Exercise instructions: Without the pictures, extract every line from the start of the material to the line containing "menu = place('menu', make_menu, (-.489, 1.468, ZT", both ends included.

Material for the task:

::::::::::

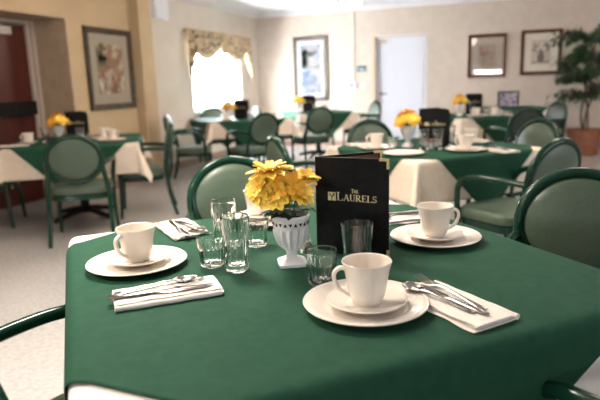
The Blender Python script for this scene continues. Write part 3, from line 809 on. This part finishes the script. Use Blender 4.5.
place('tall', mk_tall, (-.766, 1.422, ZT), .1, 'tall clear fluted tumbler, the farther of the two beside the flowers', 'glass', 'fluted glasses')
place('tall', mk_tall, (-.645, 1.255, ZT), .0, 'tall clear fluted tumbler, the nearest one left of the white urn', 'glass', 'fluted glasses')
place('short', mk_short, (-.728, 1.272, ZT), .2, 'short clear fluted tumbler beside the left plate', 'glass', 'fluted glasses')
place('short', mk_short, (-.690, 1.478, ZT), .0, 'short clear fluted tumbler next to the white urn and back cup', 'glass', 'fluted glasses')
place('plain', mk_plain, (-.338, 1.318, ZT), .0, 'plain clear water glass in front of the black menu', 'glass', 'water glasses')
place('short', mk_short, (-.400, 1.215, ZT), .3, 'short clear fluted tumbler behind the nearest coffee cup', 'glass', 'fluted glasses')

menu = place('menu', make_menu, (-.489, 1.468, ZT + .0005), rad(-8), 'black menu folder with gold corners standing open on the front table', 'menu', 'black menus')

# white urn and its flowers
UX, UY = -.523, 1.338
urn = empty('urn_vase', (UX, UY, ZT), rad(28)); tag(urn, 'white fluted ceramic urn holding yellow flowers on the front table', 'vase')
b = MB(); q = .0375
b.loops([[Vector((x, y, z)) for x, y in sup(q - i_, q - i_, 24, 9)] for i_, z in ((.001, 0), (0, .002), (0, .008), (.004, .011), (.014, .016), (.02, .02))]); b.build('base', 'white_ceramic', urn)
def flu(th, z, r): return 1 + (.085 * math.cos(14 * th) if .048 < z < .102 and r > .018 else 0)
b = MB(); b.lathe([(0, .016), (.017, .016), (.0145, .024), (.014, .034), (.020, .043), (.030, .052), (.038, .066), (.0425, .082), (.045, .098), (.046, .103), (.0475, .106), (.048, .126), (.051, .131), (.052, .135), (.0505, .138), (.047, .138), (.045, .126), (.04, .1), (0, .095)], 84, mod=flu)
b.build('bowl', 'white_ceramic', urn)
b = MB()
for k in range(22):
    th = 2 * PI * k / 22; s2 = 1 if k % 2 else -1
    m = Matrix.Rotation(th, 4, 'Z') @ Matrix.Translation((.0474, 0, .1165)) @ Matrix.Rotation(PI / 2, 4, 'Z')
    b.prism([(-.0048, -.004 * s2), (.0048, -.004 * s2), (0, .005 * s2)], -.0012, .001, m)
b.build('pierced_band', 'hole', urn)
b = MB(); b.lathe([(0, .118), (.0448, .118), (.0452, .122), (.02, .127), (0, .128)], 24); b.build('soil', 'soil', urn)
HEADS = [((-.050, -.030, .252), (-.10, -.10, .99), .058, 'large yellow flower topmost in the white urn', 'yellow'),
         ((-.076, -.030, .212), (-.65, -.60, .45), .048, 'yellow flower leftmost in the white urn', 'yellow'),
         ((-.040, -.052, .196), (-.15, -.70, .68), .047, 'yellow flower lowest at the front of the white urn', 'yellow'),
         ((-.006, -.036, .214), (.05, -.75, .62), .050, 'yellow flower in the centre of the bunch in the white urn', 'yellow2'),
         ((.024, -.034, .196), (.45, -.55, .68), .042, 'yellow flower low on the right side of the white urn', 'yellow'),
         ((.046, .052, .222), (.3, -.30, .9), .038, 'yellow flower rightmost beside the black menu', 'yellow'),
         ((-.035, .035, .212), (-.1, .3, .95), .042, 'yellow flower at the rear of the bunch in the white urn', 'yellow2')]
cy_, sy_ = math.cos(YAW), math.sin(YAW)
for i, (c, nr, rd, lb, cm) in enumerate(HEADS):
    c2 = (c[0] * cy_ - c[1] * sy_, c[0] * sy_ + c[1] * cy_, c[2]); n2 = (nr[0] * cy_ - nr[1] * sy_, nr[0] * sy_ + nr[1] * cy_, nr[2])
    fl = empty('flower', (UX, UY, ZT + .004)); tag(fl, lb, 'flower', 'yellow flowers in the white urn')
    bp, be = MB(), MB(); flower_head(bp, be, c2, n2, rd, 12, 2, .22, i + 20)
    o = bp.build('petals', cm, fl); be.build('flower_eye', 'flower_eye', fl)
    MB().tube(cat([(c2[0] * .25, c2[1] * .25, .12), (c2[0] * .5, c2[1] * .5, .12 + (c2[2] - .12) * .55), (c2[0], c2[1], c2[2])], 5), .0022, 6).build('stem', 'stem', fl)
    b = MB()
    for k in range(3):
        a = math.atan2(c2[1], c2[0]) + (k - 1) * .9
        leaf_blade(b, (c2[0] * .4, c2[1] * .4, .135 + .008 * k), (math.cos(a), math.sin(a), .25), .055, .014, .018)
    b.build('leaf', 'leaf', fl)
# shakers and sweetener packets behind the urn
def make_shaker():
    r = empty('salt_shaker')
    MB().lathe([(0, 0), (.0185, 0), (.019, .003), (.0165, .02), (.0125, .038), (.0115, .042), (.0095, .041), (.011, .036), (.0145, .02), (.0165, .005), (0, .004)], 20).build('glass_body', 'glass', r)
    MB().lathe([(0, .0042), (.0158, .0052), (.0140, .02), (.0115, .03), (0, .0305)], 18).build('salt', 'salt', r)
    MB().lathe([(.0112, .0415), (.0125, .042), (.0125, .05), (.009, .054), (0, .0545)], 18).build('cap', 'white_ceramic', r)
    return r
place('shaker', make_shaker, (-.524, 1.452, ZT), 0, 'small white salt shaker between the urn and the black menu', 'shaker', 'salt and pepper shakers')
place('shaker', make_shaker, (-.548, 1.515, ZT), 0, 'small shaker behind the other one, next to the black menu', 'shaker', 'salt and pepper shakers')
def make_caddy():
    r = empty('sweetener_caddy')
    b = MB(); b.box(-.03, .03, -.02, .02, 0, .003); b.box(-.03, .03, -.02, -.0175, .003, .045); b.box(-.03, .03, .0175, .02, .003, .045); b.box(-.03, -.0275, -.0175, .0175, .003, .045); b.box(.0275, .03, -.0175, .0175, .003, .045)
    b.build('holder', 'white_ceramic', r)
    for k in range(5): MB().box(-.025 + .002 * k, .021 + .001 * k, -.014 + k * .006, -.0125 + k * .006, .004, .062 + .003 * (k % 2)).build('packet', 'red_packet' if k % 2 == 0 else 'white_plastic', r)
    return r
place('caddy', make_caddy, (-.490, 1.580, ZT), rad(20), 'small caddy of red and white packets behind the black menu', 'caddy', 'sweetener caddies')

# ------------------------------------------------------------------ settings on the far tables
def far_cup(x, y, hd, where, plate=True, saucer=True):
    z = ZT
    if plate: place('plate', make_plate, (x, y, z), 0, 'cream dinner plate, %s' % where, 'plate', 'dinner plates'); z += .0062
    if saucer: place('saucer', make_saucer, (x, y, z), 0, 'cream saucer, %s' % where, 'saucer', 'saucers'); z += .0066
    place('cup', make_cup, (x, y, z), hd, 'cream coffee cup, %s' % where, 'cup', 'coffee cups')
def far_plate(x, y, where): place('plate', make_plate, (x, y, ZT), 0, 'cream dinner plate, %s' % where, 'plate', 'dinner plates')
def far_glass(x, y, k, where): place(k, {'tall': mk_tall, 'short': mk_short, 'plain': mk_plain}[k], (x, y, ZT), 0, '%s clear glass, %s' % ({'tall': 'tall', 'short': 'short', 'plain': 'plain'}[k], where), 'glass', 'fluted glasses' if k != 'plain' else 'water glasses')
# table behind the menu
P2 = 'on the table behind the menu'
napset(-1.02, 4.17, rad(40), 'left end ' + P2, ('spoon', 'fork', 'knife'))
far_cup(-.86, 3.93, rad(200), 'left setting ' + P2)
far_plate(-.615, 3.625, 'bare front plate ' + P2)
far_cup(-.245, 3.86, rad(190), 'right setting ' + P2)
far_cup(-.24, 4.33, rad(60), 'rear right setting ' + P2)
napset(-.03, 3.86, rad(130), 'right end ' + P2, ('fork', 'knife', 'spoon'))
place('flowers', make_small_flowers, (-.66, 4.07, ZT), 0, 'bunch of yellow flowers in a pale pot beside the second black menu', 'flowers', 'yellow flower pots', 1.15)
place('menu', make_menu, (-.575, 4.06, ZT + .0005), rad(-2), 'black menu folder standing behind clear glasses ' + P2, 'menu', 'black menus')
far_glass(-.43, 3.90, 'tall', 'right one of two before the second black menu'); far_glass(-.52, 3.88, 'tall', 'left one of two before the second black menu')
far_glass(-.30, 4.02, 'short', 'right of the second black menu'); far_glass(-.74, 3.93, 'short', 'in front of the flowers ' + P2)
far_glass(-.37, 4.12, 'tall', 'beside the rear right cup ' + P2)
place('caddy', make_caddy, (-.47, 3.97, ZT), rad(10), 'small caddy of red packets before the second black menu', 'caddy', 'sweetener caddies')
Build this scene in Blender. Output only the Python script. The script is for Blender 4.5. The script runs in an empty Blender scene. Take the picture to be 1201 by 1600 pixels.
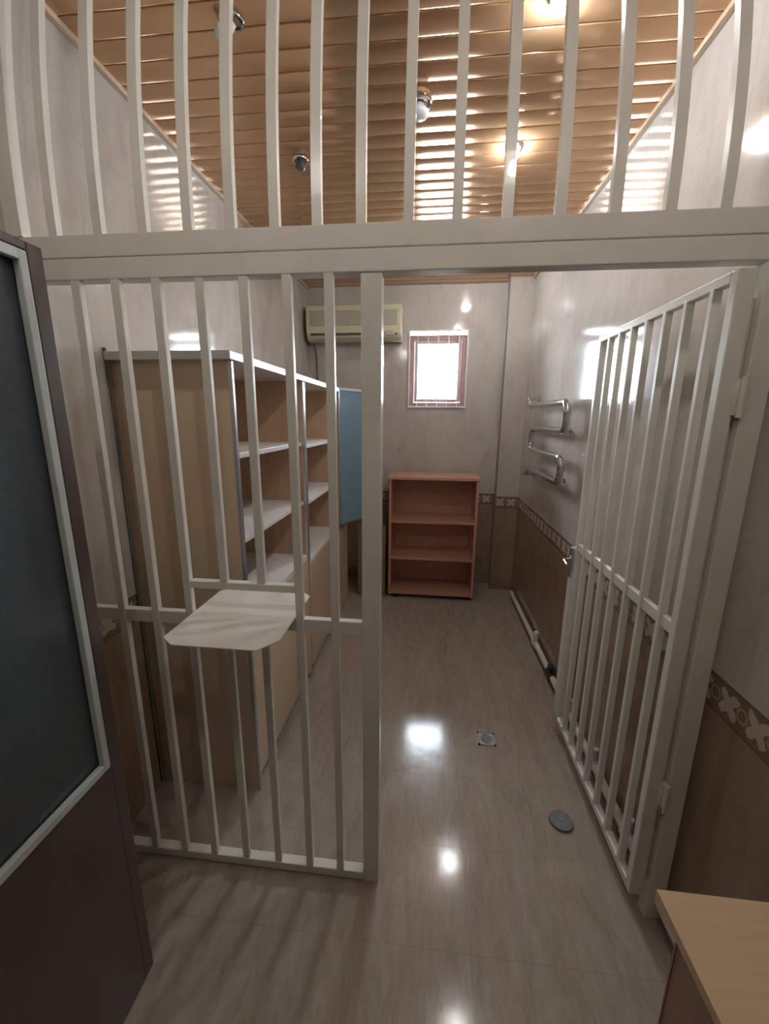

::::::::::

Task answer:
The Blender Python script for this scene continues. Write part 3, from line 809 on. This part finishes the script. Use Blender 4.5.
place('tall', mk_tall, (-.766, 1.422, ZT), .1, 'tall clear fluted tumbler, the farther of the two beside the flowers', 'glass', 'fluted glasses')
place('tall', mk_tall, (-.645, 1.255, ZT), .0, 'tall clear fluted tumbler, the nearest one left of the white urn', 'glass', 'fluted glasses')
place('short', mk_short, (-.728, 1.272, ZT), .2, 'short clear fluted tumbler beside the left plate', 'glass', 'fluted glasses')
place('short', mk_short, (-.690, 1.478, ZT), .0, 'short clear fluted tumbler next to the white urn and back cup', 'glass', 'fluted glasses')
place('plain', mk_plain, (-.338, 1.318, ZT), .0, 'plain clear water glass in front of the black menu', 'glass', 'water glasses')
place('short', mk_short, (-.400, 1.215, ZT), .3, 'short clear fluted tumbler behind the nearest coffee cup', 'glass', 'fluted glasses')

menu = place('menu', make_menu, (-.489, 1.468, ZT + .0005), rad(-8), 'black menu folder with gold corners standing open on the front table', 'menu', 'black menus')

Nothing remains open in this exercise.